A Lei Maria da Penha e os desafios do Sistema de Justiça Criminal

A Lei Maria da Penha e os desafios do Sistema de Justiça Criminal

O “Agosto Lilás” celebra os 16 anos da Lei Maria da Penha, promulgada em
2006, que surge como uma resposta às demandas por ações mais incisivas à violência
doméstica e familiar contra a mulher no Brasil.

Consagrando valores e princípios constitucionais, a Lei, na parte que
regulamenta os seus aspectos penais, estabeleceu medidas mais severas nesses casos de
violência, inclusive afastando, de forma expressa, a possibilidade de aplicação das alternativas
penais (condenações em que não há pena privativa de liberdade), o que impactou
diretamente nos índices de encarceramento.

Com isso, a violência doméstica passou a estar entre os nove crimes que mais
aprisionam no Brasil, segundo o Infopen de 20171. Entretanto, apesar do aumento do
encarceramento, tantos anos depois, a Lei Maria da Penha não conseguiu – ainda – atingir o
seu principal objetivo: interromper o ciclo de violência e atender, de fato, às expectativas e
demandas da mulher vítima de violência doméstica e familiar.

No ano de 2018, ao analisar os casos dos crimes que envolvem violência doméstica
e a potencialidade da justiça restaurativa nessa seara, o CNJ publicou o relatório de pesquisa
“Entre Práticas Retributivas e Restaurativas: a Lei Maria da Penha e os avanços e desafios do
Poder Judiciário”2. Nele foram trazidas muitas narrativas de revitimização – dano adicional
causado pelo próprio processo penal (OLIVEIRA, 19993) – atreladas à falta de sensibilidade
(ou machismo) nos setores do Sistema de Justiça Criminal.

Por exemplo, cita-se o caso das audiências de custódia, que ocorrem em até 24h
da prisão em flagrante do agressor.
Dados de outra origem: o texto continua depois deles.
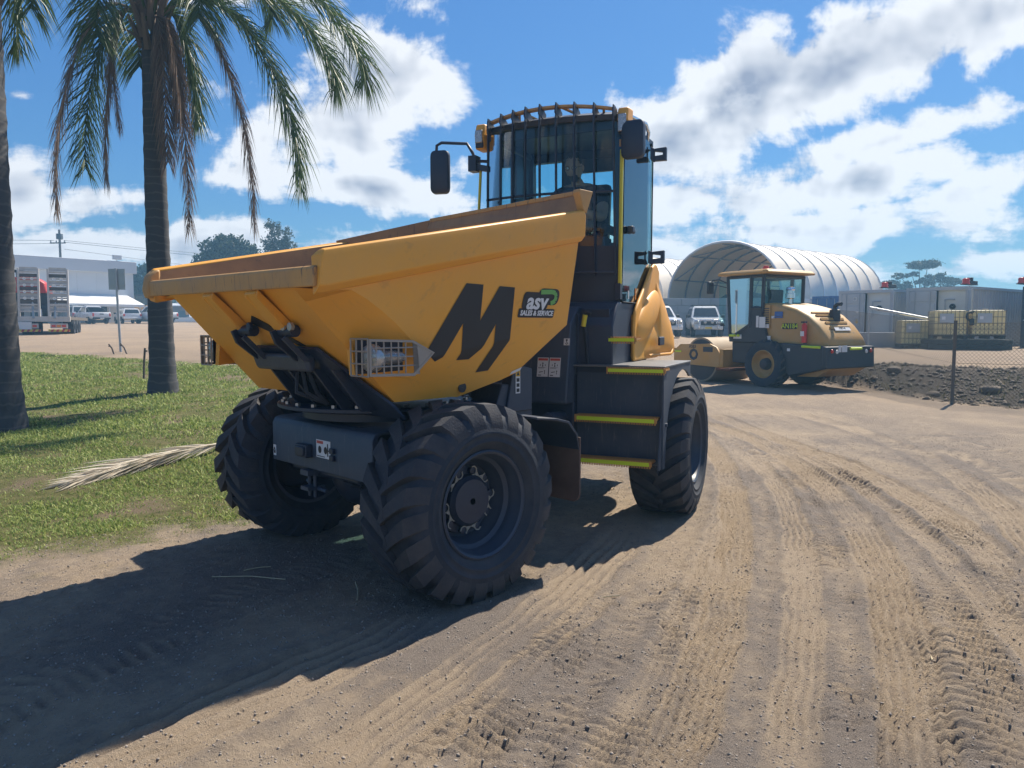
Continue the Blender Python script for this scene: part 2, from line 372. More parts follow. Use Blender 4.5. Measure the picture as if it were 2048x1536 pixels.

Caso se decida pela sua liberdade provisória – o que
acontece na grande maioria dos casos – simplesmente não se indaga para onde irá o agressor,
o que se dá pela lógica ultrapassada de que esse não mais seria um problema a ser enfrentado
pelo Sistema Criminal.

Assim, é indispensável, principalmente nos casos de violência doméstica, uma
análise crítica dos atores penais e do sistema penal. Isso porque, analisando esses relatos, a
impressão que nos passa é que os atores estão mais preocupados em servir sua própria lógica
interna do que em servir às vítimas.

Ademais, outro entrave encontrado é o silenciamento da vítima. Nesse mesmo
relatório do CNJ, os relatos das mulheres entrevistadas apontam para uma frustração quanto
ao enfrentamento dos conflitos de violência doméstica no âmbito da Justiça Penal.
Importante se torna entender qual o lugar de fala e quem é essa vítima dentro desse sistema.

Na maioria dos casos, a vítima deseja apenas romper com o ciclo de violência e,
inclusive, não tem interesse em seguir com o processo penal na sua forma tradicional. Por
isso, é fundamental, ainda que não seja simples, entender as suas reais demandas e as
potenciais alternativas penais para esses casos.

Ante o exposto, conclui-se que dois pontos são cruciais para uma atuação
adequada do Sistema da Justiça Criminal: minimizar os casos de revitimização e buscar
compreender as reais demandas da vítima diante dos conflitos domésticos.

É imprescindível e urgente que os atores penais consigam complexificar essas
situações, ou seja, atentar para suas especificidades enquanto conflito, e não apenas enquanto
um tipo penal. Assim, será possível aprimorar a conduta de todo um sistema, em sua
maioria, ainda despreparado.

1 Relatório disponível em: http://depen.gov.br/DEPEN/noticias-1/noticias/infopen-levantamento-nacional-de-informacoes-penitenciarias-2016/relatorio_2016_22111.pdf Acesso em 09/07/2021.

2 CNJ. Entre práticas retributivas e restaurativas: a Lei Maria da Penha e os avanços e desafios do Poder Judiciário. Realização: Universidade Católica de Pernambuco. Disponível em: https://wwwh.cnj.jus.br/pesquisas-judiciarias/justica-pesquisa/publicacoes. Acesso 07/07/2021.

3 OLIVEIRA, Ana Sofia Schmidt. A vítima e o direito penal. São Paulo: Revistas dos Tribunais, 1999.